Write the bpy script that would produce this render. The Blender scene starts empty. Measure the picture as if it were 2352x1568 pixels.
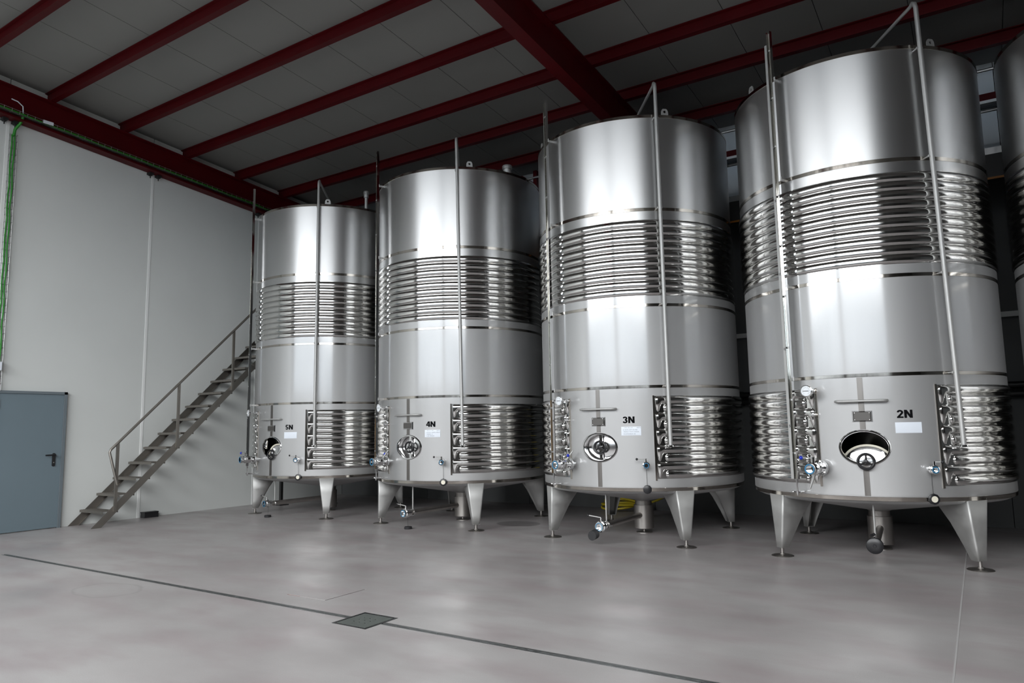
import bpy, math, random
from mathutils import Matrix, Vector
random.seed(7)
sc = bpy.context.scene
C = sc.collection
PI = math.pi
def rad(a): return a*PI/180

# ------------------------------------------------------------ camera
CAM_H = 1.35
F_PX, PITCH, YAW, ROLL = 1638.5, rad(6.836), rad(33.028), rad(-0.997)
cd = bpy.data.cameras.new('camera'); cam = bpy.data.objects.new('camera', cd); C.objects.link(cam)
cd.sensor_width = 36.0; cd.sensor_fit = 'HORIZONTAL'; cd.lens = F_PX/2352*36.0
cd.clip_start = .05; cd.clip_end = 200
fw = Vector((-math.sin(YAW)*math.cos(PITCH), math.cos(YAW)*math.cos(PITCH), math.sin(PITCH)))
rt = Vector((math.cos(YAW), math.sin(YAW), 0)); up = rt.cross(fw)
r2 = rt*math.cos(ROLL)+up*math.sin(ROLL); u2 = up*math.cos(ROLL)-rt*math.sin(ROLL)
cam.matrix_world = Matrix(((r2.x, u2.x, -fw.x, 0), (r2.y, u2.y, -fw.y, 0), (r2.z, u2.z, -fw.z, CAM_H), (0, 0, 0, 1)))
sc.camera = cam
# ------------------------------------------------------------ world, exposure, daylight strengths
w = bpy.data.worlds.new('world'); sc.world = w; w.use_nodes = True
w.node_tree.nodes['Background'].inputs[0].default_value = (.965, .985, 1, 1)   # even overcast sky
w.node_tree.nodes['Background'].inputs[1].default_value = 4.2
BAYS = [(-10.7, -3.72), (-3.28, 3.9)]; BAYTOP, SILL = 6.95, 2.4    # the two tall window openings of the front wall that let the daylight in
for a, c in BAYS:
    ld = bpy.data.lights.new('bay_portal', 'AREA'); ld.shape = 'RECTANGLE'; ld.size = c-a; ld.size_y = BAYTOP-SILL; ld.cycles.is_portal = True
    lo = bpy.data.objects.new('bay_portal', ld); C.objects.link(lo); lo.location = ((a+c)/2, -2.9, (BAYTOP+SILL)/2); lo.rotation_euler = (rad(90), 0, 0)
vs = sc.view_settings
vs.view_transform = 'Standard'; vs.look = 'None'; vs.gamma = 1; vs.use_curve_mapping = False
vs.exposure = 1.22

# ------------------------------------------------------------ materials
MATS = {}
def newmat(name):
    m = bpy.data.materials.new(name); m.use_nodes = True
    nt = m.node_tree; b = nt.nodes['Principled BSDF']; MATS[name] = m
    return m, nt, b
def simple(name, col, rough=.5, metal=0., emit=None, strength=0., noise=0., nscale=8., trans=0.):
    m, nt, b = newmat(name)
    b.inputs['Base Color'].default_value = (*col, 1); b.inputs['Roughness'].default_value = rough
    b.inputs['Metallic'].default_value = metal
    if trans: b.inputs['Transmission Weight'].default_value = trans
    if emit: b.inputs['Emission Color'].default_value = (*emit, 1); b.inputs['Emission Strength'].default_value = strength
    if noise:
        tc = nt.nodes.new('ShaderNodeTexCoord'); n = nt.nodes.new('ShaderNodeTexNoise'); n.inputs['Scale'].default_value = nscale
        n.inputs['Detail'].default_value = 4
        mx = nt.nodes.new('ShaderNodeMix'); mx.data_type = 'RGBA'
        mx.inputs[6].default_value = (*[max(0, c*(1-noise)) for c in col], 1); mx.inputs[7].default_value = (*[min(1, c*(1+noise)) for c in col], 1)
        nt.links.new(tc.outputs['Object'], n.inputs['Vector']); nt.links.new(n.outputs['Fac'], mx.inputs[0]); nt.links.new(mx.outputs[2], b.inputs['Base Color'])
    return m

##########

▶ _WRITTEN PROBLEM_: Restate each line from the start of the listing through the line bearing "def rad(a): return a*PI/180" word for word. Drop the pictures.

▶ _THE SOLUTION_:
Write the bpy script that would produce this render. The Blender scene starts empty. Measure the picture as if it were 2352x1568 pixels.
import bpy, math, random
from mathutils import Matrix, Vector
random.seed(7)
sc = bpy.context.scene
C = sc.collection
PI = math.pi
def rad(a): return a*PI/180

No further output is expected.